Goal
Quote only the lines from the line containing "Write a Blender" to the line containing "LIT = 1.0 /", with both of those lines included, please, exactly as written.

Records provided
---
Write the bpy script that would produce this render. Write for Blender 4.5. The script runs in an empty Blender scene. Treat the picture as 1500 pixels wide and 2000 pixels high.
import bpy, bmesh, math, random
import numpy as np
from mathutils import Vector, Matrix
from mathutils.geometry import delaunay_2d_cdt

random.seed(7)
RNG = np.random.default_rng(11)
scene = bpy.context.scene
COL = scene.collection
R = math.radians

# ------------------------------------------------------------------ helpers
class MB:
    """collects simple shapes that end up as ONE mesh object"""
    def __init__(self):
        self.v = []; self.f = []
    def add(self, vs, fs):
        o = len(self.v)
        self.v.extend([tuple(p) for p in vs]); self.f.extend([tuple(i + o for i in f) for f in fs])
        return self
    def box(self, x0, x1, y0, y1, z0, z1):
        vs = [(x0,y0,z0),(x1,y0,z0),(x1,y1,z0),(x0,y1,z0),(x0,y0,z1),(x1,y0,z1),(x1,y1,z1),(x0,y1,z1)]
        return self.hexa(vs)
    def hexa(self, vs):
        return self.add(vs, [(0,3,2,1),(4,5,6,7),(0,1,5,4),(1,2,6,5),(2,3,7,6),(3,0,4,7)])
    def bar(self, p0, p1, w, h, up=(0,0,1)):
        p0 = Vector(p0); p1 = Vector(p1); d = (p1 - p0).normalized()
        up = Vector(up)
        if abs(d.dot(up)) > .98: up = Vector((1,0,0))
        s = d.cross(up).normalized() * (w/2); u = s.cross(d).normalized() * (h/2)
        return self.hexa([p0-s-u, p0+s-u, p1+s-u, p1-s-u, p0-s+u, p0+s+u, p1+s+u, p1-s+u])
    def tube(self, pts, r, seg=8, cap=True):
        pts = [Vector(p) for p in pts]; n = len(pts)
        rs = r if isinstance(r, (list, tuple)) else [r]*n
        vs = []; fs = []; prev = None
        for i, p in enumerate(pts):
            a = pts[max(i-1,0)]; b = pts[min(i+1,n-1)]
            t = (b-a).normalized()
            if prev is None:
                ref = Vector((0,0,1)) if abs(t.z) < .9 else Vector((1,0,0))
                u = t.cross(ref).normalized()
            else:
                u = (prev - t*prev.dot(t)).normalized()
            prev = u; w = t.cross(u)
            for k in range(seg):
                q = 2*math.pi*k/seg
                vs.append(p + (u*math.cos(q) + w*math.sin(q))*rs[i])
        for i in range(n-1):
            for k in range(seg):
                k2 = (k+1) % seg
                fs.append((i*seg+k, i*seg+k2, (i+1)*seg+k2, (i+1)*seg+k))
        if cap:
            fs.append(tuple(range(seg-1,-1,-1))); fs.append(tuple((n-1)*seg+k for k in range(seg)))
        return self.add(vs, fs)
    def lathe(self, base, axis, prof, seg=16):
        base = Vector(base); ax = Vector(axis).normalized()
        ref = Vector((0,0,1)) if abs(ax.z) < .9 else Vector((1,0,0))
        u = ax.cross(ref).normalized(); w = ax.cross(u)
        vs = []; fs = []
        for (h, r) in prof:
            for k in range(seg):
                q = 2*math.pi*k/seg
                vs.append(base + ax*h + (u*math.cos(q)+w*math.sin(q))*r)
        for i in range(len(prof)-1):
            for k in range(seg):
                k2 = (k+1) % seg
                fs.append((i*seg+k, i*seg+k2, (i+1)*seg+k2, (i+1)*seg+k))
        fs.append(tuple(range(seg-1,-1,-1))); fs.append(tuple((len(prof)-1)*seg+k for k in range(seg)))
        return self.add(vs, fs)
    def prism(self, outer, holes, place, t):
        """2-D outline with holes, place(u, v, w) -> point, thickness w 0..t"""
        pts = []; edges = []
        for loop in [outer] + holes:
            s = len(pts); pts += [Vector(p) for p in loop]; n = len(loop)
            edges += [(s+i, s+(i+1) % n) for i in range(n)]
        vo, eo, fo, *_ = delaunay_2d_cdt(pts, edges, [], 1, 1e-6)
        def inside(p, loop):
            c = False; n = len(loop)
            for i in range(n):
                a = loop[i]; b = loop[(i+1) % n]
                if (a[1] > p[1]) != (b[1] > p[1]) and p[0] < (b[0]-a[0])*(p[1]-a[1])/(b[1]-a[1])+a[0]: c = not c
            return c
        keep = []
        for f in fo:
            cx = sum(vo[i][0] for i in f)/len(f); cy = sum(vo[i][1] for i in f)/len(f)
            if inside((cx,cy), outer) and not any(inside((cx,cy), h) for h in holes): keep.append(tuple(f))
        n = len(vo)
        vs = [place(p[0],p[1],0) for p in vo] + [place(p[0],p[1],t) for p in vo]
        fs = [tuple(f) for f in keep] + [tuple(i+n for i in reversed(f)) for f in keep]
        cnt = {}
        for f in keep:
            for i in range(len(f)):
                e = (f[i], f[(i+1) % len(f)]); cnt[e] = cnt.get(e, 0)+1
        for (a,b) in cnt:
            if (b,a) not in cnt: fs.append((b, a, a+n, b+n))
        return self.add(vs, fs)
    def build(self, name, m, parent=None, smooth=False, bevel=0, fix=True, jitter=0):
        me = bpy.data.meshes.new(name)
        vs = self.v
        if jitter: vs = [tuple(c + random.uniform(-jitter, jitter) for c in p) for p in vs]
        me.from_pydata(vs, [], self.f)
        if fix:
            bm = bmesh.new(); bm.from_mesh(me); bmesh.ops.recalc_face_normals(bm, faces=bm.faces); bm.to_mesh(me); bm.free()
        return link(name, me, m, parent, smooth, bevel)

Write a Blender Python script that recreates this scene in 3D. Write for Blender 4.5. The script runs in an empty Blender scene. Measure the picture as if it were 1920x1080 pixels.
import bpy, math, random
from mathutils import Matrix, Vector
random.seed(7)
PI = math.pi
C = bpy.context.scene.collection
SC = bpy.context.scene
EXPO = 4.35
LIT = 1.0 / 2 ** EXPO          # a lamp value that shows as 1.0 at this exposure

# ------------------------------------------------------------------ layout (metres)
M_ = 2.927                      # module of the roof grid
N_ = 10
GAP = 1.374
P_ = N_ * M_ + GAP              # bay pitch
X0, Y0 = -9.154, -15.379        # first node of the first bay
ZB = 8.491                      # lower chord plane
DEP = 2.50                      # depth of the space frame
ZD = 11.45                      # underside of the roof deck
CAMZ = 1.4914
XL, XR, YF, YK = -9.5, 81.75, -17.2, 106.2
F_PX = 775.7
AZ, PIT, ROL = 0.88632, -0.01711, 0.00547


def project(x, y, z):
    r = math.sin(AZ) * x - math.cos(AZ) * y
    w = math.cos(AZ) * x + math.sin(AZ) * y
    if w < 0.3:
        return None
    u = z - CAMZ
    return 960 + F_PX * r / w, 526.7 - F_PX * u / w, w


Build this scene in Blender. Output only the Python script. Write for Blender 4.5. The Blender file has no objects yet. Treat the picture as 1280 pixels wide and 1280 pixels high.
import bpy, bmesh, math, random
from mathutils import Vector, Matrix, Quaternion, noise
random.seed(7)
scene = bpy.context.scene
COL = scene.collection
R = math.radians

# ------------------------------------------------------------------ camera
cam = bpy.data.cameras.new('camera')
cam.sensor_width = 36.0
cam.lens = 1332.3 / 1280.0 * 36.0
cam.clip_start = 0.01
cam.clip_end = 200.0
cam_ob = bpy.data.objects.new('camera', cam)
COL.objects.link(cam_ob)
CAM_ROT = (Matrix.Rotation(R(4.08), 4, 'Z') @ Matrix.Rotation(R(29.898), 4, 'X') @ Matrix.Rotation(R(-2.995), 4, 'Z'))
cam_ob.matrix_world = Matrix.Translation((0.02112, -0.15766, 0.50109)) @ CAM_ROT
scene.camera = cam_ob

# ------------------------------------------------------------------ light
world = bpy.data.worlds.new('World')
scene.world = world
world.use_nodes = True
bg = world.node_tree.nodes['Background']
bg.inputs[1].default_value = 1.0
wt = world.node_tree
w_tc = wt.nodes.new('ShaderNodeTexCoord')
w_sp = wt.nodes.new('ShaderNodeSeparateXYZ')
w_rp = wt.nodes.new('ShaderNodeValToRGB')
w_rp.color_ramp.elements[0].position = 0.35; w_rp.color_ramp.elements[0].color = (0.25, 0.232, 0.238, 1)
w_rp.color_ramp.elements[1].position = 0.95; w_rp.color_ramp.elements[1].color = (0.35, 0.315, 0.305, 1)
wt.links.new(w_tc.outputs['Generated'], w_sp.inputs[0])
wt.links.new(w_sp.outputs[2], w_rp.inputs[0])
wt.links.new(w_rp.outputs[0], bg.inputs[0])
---
Correct response
Write a Blender Python script that recreates this scene in 3D. Write for Blender 4.5. The script runs in an empty Blender scene. Measure the picture as if it were 1920x1080 pixels.
import bpy, math, random
from mathutils import Matrix, Vector
random.seed(7)
PI = math.pi
C = bpy.context.scene.collection
SC = bpy.context.scene
EXPO = 4.35
LIT = 1.0 / 2 ** EXPO          # a lamp value that shows as 1.0 at this exposure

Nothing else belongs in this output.